Op-Ed

Why the weasel word 'problematic' should be banned

For the last few years, reasonable people of various ideological leanings have been lamenting the scourge that is the word “problematic.” Cropping up particularly in online discussions about social justice and unacknowledged privilege, “problematic” is sort of like “utilize” for the Smuggy McSanctipants set. It’s an unnecessary expansion on a better, simpler word, a piece of linguistic overreach favored by those who are trying to sound smarter and more sure of themselves than they are. For instance, the augmented-reality game “Pokemon Go” has been attacked for a lot of sins, such as excluding people with limited mobility and inserting itself into inappropriate locations. For those who can’t come up with such specifics but still think the game portends the end of the world, “problematic” covers a lot of bases.

Urban Dictionary, that indispensable compendium of vernacular terms and usages, defines “problematic” as “a corporate-academic weasel word used mainly by people who sense that something may be oppressive, but don’t want to do any actual thinking about what the problem is or why it exists.”

That may be a little harsh, because these days a great number of people are doing a great deal of useful thinking about all manner of oppression. But it’s hard not to agree with the definition's essence: “Problematic" is a weasel word. 

What’s more, as I’ve observed it, “problematic” tends to get used in inverse proportion to the seriousness of the offense.

We don’t hear “problematic” applied to police shootings of unarmed black men or to legislation preventing transgender people from using certain bathrooms. (The operative description of those issues would be, respectively, “actual problem” and “stupid.”) We certainly don’t hear it when the topic is international finance or the NFL because most people who use “problematic” can’t be bothered to follow such things. In the last few months the word has been applied, with some fanfare, to Calvin Trillin, who published a poem about Chinese food in the New Yorker that was deemed racist, and to Taylor Swift’s new boyfriend, whom fans are unhappy about because  ... I have no idea.

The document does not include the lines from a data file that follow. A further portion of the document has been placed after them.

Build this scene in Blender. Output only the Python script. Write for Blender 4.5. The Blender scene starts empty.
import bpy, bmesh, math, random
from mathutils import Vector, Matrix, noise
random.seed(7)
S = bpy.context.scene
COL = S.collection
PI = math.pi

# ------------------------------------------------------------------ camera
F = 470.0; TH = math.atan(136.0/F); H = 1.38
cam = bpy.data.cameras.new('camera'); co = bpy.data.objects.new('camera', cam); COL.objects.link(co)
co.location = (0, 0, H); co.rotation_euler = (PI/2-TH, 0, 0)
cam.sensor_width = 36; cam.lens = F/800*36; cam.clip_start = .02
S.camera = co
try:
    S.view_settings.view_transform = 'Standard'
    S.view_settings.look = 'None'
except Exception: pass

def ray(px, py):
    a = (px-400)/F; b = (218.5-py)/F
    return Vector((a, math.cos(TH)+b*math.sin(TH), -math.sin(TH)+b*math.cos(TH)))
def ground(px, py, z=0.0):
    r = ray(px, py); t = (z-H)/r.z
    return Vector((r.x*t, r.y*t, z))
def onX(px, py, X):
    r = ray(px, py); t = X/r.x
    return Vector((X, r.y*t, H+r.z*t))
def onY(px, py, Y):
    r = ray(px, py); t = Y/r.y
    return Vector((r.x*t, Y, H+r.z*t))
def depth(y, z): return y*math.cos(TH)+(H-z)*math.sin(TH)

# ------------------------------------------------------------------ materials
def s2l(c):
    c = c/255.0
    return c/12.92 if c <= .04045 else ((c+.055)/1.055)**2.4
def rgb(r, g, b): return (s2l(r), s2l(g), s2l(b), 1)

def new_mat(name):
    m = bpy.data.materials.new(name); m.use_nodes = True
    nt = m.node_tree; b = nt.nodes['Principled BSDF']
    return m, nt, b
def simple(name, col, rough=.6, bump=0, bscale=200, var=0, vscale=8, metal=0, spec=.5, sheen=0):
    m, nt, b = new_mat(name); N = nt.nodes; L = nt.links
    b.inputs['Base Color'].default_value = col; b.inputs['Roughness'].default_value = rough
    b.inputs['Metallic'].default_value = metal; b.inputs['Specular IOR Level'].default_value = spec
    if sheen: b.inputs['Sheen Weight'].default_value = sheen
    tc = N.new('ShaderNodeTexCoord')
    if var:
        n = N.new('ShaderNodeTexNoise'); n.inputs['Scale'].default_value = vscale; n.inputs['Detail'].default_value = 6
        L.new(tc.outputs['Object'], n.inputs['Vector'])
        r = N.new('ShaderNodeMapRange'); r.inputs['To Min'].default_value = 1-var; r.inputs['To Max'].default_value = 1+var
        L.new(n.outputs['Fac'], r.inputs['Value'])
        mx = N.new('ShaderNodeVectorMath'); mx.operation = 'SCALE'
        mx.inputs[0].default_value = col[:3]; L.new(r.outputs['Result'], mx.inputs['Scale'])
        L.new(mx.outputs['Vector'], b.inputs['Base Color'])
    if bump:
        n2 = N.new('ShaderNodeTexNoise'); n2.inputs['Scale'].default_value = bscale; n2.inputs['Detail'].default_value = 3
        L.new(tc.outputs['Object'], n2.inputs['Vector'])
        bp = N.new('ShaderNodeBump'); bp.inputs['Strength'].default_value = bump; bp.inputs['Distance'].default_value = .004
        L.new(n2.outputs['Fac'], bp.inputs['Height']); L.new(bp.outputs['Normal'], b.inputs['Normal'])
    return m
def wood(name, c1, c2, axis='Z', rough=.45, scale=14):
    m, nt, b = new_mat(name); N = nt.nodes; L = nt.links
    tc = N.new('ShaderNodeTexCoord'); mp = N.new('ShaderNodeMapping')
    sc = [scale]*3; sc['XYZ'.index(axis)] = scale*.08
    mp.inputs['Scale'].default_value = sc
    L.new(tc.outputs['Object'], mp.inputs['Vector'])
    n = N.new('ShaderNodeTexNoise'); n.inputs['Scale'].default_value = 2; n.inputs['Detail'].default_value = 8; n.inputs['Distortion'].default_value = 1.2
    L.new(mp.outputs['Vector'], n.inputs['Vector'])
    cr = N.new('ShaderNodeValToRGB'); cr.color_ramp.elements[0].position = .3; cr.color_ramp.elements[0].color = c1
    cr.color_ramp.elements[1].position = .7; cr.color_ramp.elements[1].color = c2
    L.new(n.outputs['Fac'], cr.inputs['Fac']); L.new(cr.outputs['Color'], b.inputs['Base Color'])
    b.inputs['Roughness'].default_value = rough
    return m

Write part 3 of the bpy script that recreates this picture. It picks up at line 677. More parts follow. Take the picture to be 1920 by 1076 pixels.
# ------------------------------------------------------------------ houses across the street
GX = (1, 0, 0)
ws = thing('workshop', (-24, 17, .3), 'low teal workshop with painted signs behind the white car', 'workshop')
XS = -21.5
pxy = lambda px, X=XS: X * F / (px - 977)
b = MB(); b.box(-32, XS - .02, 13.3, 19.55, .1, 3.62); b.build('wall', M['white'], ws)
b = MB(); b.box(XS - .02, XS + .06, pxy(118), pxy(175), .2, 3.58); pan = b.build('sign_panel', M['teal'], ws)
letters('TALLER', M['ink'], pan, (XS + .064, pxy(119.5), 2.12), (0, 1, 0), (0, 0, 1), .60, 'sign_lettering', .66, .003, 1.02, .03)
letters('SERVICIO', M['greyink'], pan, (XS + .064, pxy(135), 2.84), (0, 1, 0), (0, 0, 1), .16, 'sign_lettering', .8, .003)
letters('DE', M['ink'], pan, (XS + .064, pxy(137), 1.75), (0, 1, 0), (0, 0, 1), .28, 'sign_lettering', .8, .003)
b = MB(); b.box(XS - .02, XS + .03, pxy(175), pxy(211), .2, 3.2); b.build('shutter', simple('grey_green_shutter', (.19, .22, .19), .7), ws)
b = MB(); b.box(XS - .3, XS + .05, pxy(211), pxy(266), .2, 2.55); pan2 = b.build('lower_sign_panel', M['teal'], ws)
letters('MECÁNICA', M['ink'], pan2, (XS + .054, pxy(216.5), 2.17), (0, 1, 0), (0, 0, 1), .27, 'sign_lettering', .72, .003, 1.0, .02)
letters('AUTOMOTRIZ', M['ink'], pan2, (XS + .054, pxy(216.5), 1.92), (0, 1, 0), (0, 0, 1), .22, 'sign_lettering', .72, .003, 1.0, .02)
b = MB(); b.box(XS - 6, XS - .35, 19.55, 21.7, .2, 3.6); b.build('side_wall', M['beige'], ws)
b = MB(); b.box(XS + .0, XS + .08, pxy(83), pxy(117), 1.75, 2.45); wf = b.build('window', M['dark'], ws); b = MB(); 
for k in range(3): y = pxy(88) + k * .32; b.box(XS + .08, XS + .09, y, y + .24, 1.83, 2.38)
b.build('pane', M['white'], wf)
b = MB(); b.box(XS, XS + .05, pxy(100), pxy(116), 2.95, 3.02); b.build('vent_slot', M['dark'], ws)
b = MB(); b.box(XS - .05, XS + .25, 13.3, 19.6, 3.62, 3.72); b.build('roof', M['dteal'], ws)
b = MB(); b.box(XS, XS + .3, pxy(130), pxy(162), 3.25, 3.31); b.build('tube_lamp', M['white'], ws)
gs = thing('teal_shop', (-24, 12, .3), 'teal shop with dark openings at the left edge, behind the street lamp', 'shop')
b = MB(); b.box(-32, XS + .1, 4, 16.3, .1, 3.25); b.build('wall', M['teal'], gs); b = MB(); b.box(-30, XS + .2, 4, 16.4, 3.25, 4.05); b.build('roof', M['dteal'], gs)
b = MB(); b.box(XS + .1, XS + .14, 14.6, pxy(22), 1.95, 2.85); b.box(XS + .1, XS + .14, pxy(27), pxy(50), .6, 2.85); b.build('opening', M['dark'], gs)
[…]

“Problematic” as the rallying cry of sanctimonious posturing is nothing new. In 2013, Gawker named it one of the worst words of the year. The satirical Tumblr site, everythingsaproblem, hilariously sends up “call out culture” with pitch-perfect deconstructions of identity politics that require “problematic.”  Example: According to everythingsaproblem, the type of cuddling known as spooning, which one culture critic called a “fundamentally sexist arrangement,” represents the “deeply problematic way that power structures propagate themselves.”   

Until recently, my problem with “problematic” mostly had to do with the moralizing, condescending and reliably humorless people using it. But when I thought more about it (and, yes, I recognize that sitting around thinking about  “problematic” might itself be called problematic), I realized what we really need to do is look at so-called problematic things through a different lens: not as something we've labeled and figured out but as the exact opposite. 

Think about it: Much of what is deemed problematic is really just complicated, it's interesting. In a less fragile and reactionary culture we might call these things “worthy of discussion.” But discussion — you know, where people take turns talking and listening — has gone out of style.

Instead of talk we have the indignant tweet, the Tumblr account filled with reaction gifs of celebrities rolling their eyes and, of course, the mic drop, which signals that whatever was just said is the final word on the matter and no one need respond or dissent. With so many pre-packaged, automated responses to choose from, there scarcely seems any need to go to the trouble of having an actual conversation.

Except that actual conversations can be fun. Crafting cogent arguments is generally more stimulating than just lobbing the “problematic” grenade and calling it a day. As powerful as any one word can be, it could be even more powerful when it’s connected to others to form sentences.  “Problematic” isn’t an idea. It’s a mask for a sad lack of ideas.